§ STATED TASK
Will you output all of the data below exactly, omitting the images?

— Start of STORED DATA —

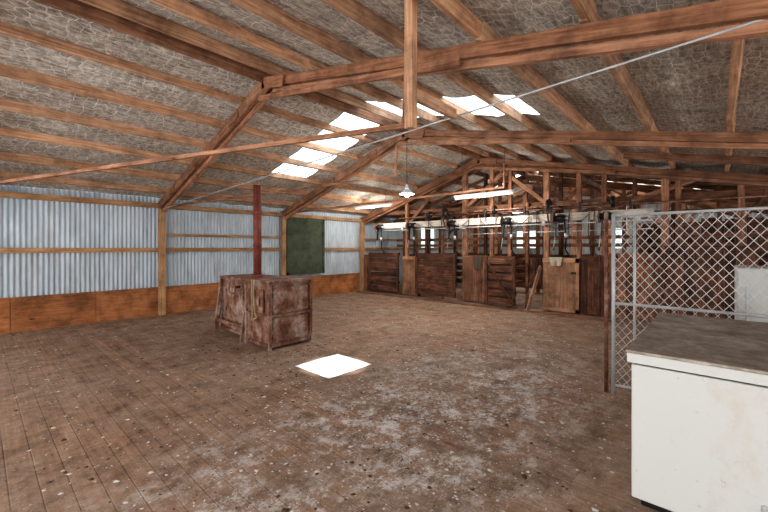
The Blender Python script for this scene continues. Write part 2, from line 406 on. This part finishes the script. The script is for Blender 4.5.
# ------------------------------------------------------------ shearing stand pen line
PX=8.98
pens=empty('catching_pens')
def post(y,x=PX,w=.09,zt=None,mat=None,name='pen_post'):
    b=MB(name,[mat or M_penm]); b.beam((x+.12,y,0),(x+.12+random.uniform(-.015,.015),y+random.uniform(-.02,.02),(zt or rz(y)-.14)),w,w,(1,0,0)); b.done(parent=pens)
for u in (405,463,490,508,545,578,603,664,679): post(Yat(u,PX),w=.12 if u in(463,545,664) else .09,mat=M_truss if u in (463,545,664,405) else M_penm)
post(Yat(440,PX),zt=2.3,w=.07); post(Yat(525,PX),zt=2.6,w=.06)
post(-.3);post(-1.2); post(-2.6)
def panel(u0,u1,kind,mat,z0=.03,z1=1.22,dx=0.0,name='pen_door',swing=0):
    ya,yb=Yat(u1,PX)+.01,min(Yat(u0,PX)-.01,YL-.2)
    b=MB(name,[mat]); x=PX-.03+dx
    if kind=='v':
        n=max(1,round((yb-ya)/.14)); w=(yb-ya)/n
        for i in range(n): b.box(x,x+.022,ya+i*w+.003,ya+(i+1)*w-.003,z0+random.uniform(0,.03),z1+random.uniform(-.07,.02),mat,b.tint(.4))
    elif kind=='h':
        n=round((z1-z0)/.16); h=(z1-z0)/n
        for i in range(n):
            e=random.uniform(-.012,.012); zc=z0+(i+.5)*h
            b.beam((x+.012,ya,zc+e),(x+.012,yb,zc-e),.022,h-.012,mat=mat,tint=b.tint(.45))
        for yy in (ya+.04,yb-.04): b.box(x-.03,x,yy-.04,yy+.04,z0,z1,mat)
    elif kind=='slat':
        n=round((z1-z0)/.19); h=(z1-z0)/n
        for i in range(n): b.box(x,x+.022,ya,yb,z0+i*h+.02,z0+(i+1)*h-.025,mat,b.tint(.4),axis='y')
        for yy in (ya+.04,yb-.04,): b.box(x-.03,x,yy-.04,yy+.04,z0,z1,mat)
        b.beam((x-.02,ya+.06,z0+.1),(x-.02,yb-.06,z1-.1),.02,.08,(1,0,0))
    else:
        b.box(x,x+.02,ya,yb,z0,z1,mat,b.tint(.1))
        b.box(x-.03,x,ya,yb,z1-.09,z1,mat,b.tint(.35),axis='y'); b.box(x-.03,x,ya,yb,z0,z0+.08,mat,b.tint(.35),axis='y')
        b.box(x-.03,x,ya,ya+.07,z0,z1,mat,b.tint(.35)); b.box(x-.035,x-.0,ya+.05,ya+.16,z1-.35,z1-.30,M_dark)
    b.box(x+.022,x+.07,ya,yb,z1-.06,z1+.02,mat,axis='y'); b.box(x+.022,x+.07,ya,yb,z0+.25,z0+.33,mat,axis='y')
    return b.done(parent=pens)
panel(357,371,'v',M_penm); panel(372,402,'h',M_pend,z0=.10,z1=1.30,dx=-.12)
panel(403,421,'ply',M_penl,z1=1.2); panel(423,463,'h',M_pend,z0=.14,z1=1.30,dx=-.35)
panel(464,488,'v',M_penm,z1=1.26); panel(490,521,'slat',M_pend,z0=.08,z1=1.26,dx=-.28)
panel(492,519,'h',M_pend,z0=.2,z1=1.1,dx=-.2)
panel(522,541,'v',M_pend,z0=.45,z1=1.2,dx=.5)
panel(543,580,'ply',M_penl,z1=1.24); panel(581,608,'v',M_pend,z1=1.28)
panel(609,662,'v',M_penm,z1=1.35); panel(664,760,'v',M_pend,z1=1.5)
b=MB('leaning_timber',[M_penl]); b.beam((PX-.5,Yat(527,PX-.5),0.02),(PX-.02,Yat(541,PX),1.05),.03,.09); b.done(parent=pens)
b=MB('shearing_board_edge',[M_penm]); b.beam((PX-.48,1.2,.02),(PX-.48,8.9,.02),.06,.04); b.done(parent=pens)
b=MB('back_pen_fence',[M_pend])
for y in (7.3,5.2,3.05,.7,-1.3):
    for z in (.25,.5,.75,1.0,1.22): b.beam((PX+.25,y,z),(14.0,y+random.uniform(-.03,.03),z+random.uniform(-.02,.02)),.03,.11)
    for x in (10.4,12.1,13.6): b.box(x-.05,x+.05,y+.02,y+.10,0,rz(y)-.15,M_pend)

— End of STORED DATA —

§ ANSWER BELOW
The Blender Python script for this scene continues. Write part 2, from line 406 on. This part finishes the script. The script is for Blender 4.5.
# ------------------------------------------------------------ shearing stand pen line
PX=8.98
pens=empty('catching_pens')
def post(y,x=PX,w=.09,zt=None,mat=None,name='pen_post'):
    b=MB(name,[mat or M_penm]); b.beam((x+.12,y,0),(x+.12+random.uniform(-.015,.015),y+random.uniform(-.02,.02),(zt or rz(y)-.14)),w,w,(1,0,0)); b.done(parent=pens)
for u in (405,463,490,508,545,578,603,664,679): post(Yat(u,PX),w=.12 if u in(463,545,664) else .09,mat=M_truss if u in (463,545,664,405) else M_penm)
post(Yat(440,PX),zt=2.3,w=.07); post(Yat(525,PX),zt=2.6,w=.06)
post(-.3);post(-1.2); post(-2.6)
def panel(u0,u1,kind,mat,z0=.03,z1=1.22,dx=0.0,name='pen_door',swing=0):
    ya,yb=Yat(u1,PX)+.01,min(Yat(u0,PX)-.01,YL-.2)
    b=MB(name,[mat]); x=PX-.03+dx
    if kind=='v':
        n=max(1,round((yb-ya)/.14)); w=(yb-ya)/n
        for i in range(n): b.box(x,x+.022,ya+i*w+.003,ya+(i+1)*w-.003,z0+random.uniform(0,.03),z1+random.uniform(-.07,.02),mat,b.tint(.4))
    elif kind=='h':
        n=round((z1-z0)/.16); h=(z1-z0)/n
        for i in range(n):
            e=random.uniform(-.012,.012); zc=z0+(i+.5)*h
            b.beam((x+.012,ya,zc+e),(x+.012,yb,zc-e),.022,h-.012,mat=mat,tint=b.tint(.45))
        for yy in (ya+.04,yb-.04): b.box(x-.03,x,yy-.04,yy+.04,z0,z1,mat)
    elif kind=='slat':
        n=round((z1-z0)/.19); h=(z1-z0)/n
        for i in range(n): b.box(x,x+.022,ya,yb,z0+i*h+.02,z0+(i+1)*h-.025,mat,b.tint(.4),axis='y')
        for yy in (ya+.04,yb-.04,): b.box(x-.03,x,yy-.04,yy+.04,z0,z1,mat)
        b.beam((x-.02,ya+.06,z0+.1),(x-.02,yb-.06,z1-.1),.02,.08,(1,0,0))
    else:
        b.box(x,x+.02,ya,yb,z0,z1,mat,b.tint(.1))
        b.box(x-.03,x,ya,yb,z1-.09,z1,mat,b.tint(.35),axis='y'); b.box(x-.03,x,ya,yb,z0,z0+.08,mat,b.tint(.35),axis='y')
        b.box(x-.03,x,ya,ya+.07,z0,z1,mat,b.tint(.35)); b.box(x-.035,x-.0,ya+.05,ya+.16,z1-.35,z1-.30,M_dark)
    b.box(x+.022,x+.07,ya,yb,z1-.06,z1+.02,mat,axis='y'); b.box(x+.022,x+.07,ya,yb,z0+.25,z0+.33,mat,axis='y')
    return b.done(parent=pens)
panel(357,371,'v',M_penm); panel(372,402,'h',M_pend,z0=.10,z1=1.30,dx=-.12)
panel(403,421,'ply',M_penl,z1=1.2); panel(423,463,'h',M_pend,z0=.14,z1=1.30,dx=-.35)
panel(464,488,'v',M_penm,z1=1.26); panel(490,521,'slat',M_pend,z0=.08,z1=1.26,dx=-.28)
panel(492,519,'h',M_pend,z0=.2,z1=1.1,dx=-.2)
panel(522,541,'v',M_pend,z0=.45,z1=1.2,dx=.5)
panel(543,580,'ply',M_penl,z1=1.24); panel(581,608,'v',M_pend,z1=1.28)
panel(609,662,'v',M_penm,z1=1.35); panel(664,760,'v',M_pend,z1=1.5)
b=MB('leaning_timber',[M_penl]); b.beam((PX-.5,Yat(527,PX-.5),0.02),(PX-.02,Yat(541,PX),1.05),.03,.09); b.done(parent=pens)
b=MB('shearing_board_edge',[M_penm]); b.beam((PX-.48,1.2,.02),(PX-.48,8.9,.02),.06,.04); b.done(parent=pens)
b=MB('back_pen_fence',[M_pend])
for y in (7.3,5.2,3.05,.7,-1.3):
    for z in (.25,.5,.75,1.0,1.22): b.beam((PX+.25,y,z),(14.0,y+random.uniform(-.03,.03),z+random.uniform(-.02,.02)),.03,.11)
    for x in (10.4,12.1,13.6): b.box(x-.05,x+.05,y+.02,y+.10,0,rz(y)-.15,M_pend)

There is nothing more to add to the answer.